■ **Data section**
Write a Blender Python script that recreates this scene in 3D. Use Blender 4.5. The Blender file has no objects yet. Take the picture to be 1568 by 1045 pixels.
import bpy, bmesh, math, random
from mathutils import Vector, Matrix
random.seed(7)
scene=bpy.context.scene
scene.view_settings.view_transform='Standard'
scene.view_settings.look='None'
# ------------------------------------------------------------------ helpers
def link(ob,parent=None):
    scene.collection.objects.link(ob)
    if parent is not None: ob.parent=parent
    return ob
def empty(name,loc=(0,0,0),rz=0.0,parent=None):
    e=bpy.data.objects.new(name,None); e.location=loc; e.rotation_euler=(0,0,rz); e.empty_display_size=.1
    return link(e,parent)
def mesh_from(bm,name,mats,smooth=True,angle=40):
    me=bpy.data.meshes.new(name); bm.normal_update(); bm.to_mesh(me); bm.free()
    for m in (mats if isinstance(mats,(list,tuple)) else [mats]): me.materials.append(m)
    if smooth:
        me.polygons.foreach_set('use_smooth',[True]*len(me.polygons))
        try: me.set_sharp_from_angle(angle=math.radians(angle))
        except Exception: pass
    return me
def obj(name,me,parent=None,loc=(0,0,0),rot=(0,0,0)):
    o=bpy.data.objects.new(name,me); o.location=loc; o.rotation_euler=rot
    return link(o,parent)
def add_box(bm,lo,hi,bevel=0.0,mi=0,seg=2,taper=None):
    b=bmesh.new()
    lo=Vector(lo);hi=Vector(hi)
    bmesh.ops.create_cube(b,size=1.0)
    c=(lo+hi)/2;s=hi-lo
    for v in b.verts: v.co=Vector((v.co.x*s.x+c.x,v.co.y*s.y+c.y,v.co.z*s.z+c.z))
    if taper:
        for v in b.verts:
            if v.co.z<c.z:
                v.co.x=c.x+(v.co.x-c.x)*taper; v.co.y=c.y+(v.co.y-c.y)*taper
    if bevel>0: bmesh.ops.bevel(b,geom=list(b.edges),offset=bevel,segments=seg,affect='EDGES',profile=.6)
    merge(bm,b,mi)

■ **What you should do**
Repeat the data above, word for word.

■ **The output**
Write a Blender Python script that recreates this scene in 3D. Use Blender 4.5. The Blender file has no objects yet. Take the picture to be 1568 by 1045 pixels.
import bpy, bmesh, math, random
from mathutils import Vector, Matrix
random.seed(7)
scene=bpy.context.scene
scene.view_settings.view_transform='Standard'
scene.view_settings.look='None'
# ------------------------------------------------------------------ helpers
def link(ob,parent=None):
    scene.collection.objects.link(ob)
    if parent is not None: ob.parent=parent
    return ob
def empty(name,loc=(0,0,0),rz=0.0,parent=None):
    e=bpy.data.objects.new(name,None); e.location=loc; e.rotation_euler=(0,0,rz); e.empty_display_size=.1
    return link(e,parent)
def mesh_from(bm,name,mats,smooth=True,angle=40):
    me=bpy.data.meshes.new(name); bm.normal_update(); bm.to_mesh(me); bm.free()
    for m in (mats if isinstance(mats,(list,tuple)) else [mats]): me.materials.append(m)
    if smooth:
        me.polygons.foreach_set('use_smooth',[True]*len(me.polygons))
        try: me.set_sharp_from_angle(angle=math.radians(angle))
        except Exception: pass
    return me
def obj(name,me,parent=None,loc=(0,0,0),rot=(0,0,0)):
    o=bpy.data.objects.new(name,me); o.location=loc; o.rotation_euler=rot
    return link(o,parent)
def add_box(bm,lo,hi,bevel=0.0,mi=0,seg=2,taper=None):
    b=bmesh.new()
    lo=Vector(lo);hi=Vector(hi)
    bmesh.ops.create_cube(b,size=1.0)
    c=(lo+hi)/2;s=hi-lo
    for v in b.verts: v.co=Vector((v.co.x*s.x+c.x,v.co.y*s.y+c.y,v.co.z*s.z+c.z))
    if taper:
        for v in b.verts:
            if v.co.z<c.z:
                v.co.x=c.x+(v.co.x-c.x)*taper; v.co.y=c.y+(v.co.y-c.y)*taper
    if bevel>0: bmesh.ops.bevel(b,geom=list(b.edges),offset=bevel,segments=seg,affect='EDGES',profile=.6)
    merge(bm,b,mi)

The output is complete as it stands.